Long-term nutrient reductions lead to the unprecedented recovery of a temperate coastal region

Abstract

Humans strongly impact the dynamics of coastal systems, yet surprisingly few studies mechanistically link management of anthropogenic stressors and successful restoration of nearshore habitats over large spatial and temporal scales. Such examples are sorely needed to ensure the success of ecosystem restoration efforts worldwide. Here, we unite 30 consecutive years of watershed modeling, biogeochemical data, and comprehensive aerial surveys of Chesapeake Bay, United States to quantify the cascading effects of anthropogenic impacts on submersed aquatic vegetation (SAV), an ecologically and economically valuable habitat. We employ structural equation models to link land use change to higher nutrient loads, which in turn reduce SAV cover through multiple, independent pathways. We also show through our models that high biodiversity of SAV consistently promotes cover, an unexpected finding that corroborates emerging evidence from other terrestrial and marine systems. Due to sustained management actions that have reduced nitrogen concentrations in Chesapeake Bay by 23% since 1984, SAV has regained 17,000 ha to achieve its highest cover in almost half a century. Our study empirically demonstrates that nutrient reductions and biodiversity conservation are effective strategies to aid the successful recovery of degraded systems at regional scales, a finding which is highly relevant to the utility of environmental management programs worldwide.

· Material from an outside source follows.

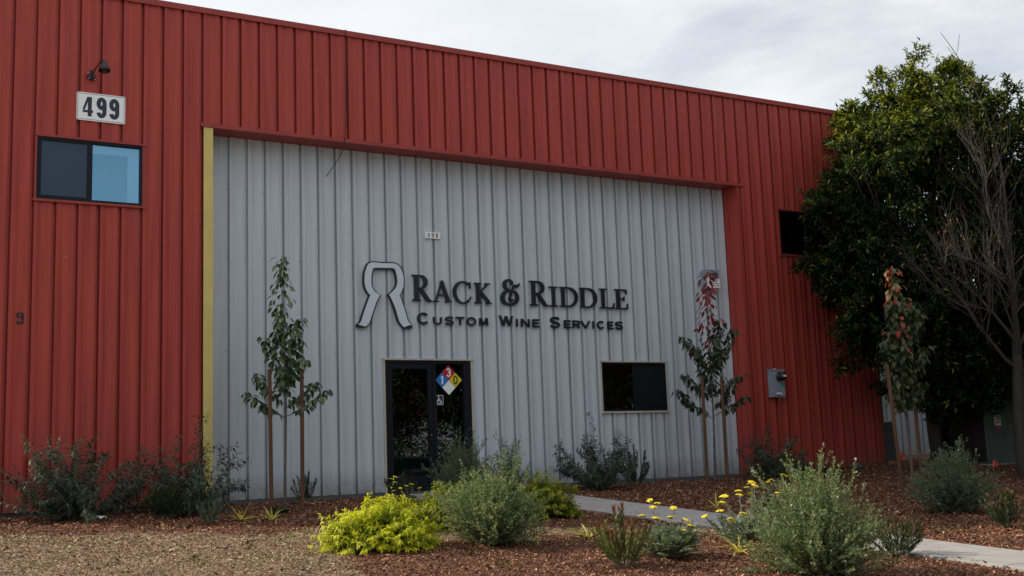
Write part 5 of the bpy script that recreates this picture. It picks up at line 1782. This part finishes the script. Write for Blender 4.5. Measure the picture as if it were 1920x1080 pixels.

Keywords: ecosystem management; eutrophication; global change; seagrass; submersed aquatic vegetation.

Fig. 1.

Structural equation models for total nitrogen (N) fit to subestuaries and their watersheds by salinity zone. (A) Tidal freshwater/oligohaline (0–5 psu), (B) mesohaline (5–15 psu), and (C) polyhaline (15–25 psu). Arrow width is proportional to the standardized effect size, given next to the arrows. Black arrows denote positive effects; red arrows, negative effects. Nonsignificant relationships (P > 0.05) have been omitted for clarity, including the nonsignificant effects of point source nutrients and total suspended solids (TSS) (SI Appendix, Fig. S5). Map Insets denote the location of watersheds. Units and unstandardized path coefficients are given in SI Appendix, Supplementary Materials.

Fig. 2.

Bay-wide structural equation model representing the effects of water quality on SAV cover. Arrow width is proportional to the standardized effect size, given next to the arrows. Black arrows denote positive effects; red arrows, negative effects. Nonsignificant relationships (P > 0.05) have been omitted for clarity, including the nonsignificant effects of total suspended solids (TSS) (SI Appendix, Fig. S6). Units and unstandardized path coefficients are given in SI Appendix, Supplementary Materials.

Fig. 3.

Annual bay-wide trends, and trends by salinity zone, in (A) total observed SAV cover (hectares, from aerial monitoring survey), (B) mean water column nitrogen, and (C) mean water column phosphorus concentrations (milligrams per liter, from in situ water quality monitoring). SAV cover was not obtained for 1 y (1988).